Perspectives

This Week in Product: Aug. 24, 2018

Published Aug 24, 2018

For the Love of the Checkmark


Comparison grids are a pet peeve of mine. On the one hand, I love the ability to compare features across products when evaluating them. On the other hand, they’re so formulaic and often not-entirely-reliable. Jeff Lash nails it with this one. Print it, put it up in your office, and do the opposite.

UX State of Mind

A lot of the things that caught my eye this week are design-related, probably because this week’s debate on wireframes has been on my mind. This tweet from design researcher Emma Boulton gets at the crux of how blurry the lines in product are getting — specifically, that quantitative analytics can increasingly tell you a lot about why your users behave in certain ways. It’s a thread worth reading.

Tired of hearing UX people say that quant tells us the what and qual tells us the why. This is an over simplification. You can get a lot of what without the why from qual too. Analysis and interpretation are where the why and what to do about it comes from.

— Emma Boulton (@emmaboulton) August 18, 2018

Dead Horses

You’ve heard it a million times – that anecdote about Ford and faster horses? Well, Ford never said that, apparently. In this interview, Sarah Kampman, the VP of Product at Square Root, gives us a much better metaphor for product design and ideation. She talks about a recent book she read that describes how hot air balloons were actually imperfect prototypes, and why it took more than a century to get from them (technically, flying vehicles) to airplanes (actual flying vehicles). I especially appreciated this quote:

So if there’s a lesson here, it’s that useful metaphors are hiding everywhere. I’m hoping the next one is hiding in the stack of armchair detective stories sitting on my desk.

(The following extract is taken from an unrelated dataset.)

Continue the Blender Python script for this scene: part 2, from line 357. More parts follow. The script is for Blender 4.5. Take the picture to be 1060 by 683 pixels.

Sarah, if you’re reading this, and you have a book club, I want in.

A Gratifying GIF

This image is technically from last week. However, I found out about it this week when I saw a banner on The New York Times about their upcoming homepage relaunch. Naturally, I went to learn more, and eventually discovered this gif in the Times Open, where NYT employees blog about building digital products. The Times’ explanation of the WHY behind the redesign is worth a look:

“We’ve heard from you, our readers, that you want more freedom to use The Times on any device, to more easily find the stories you are interested in and to go deeper on topics of particular appeal. We will be focused in the coming months and years on making those things better and easier for you.”

Listening, empathy, personalization, ease of use, communicate the vision. Reads like a list of buzzwords, but these are all crucial pointers for improving your software (or publication).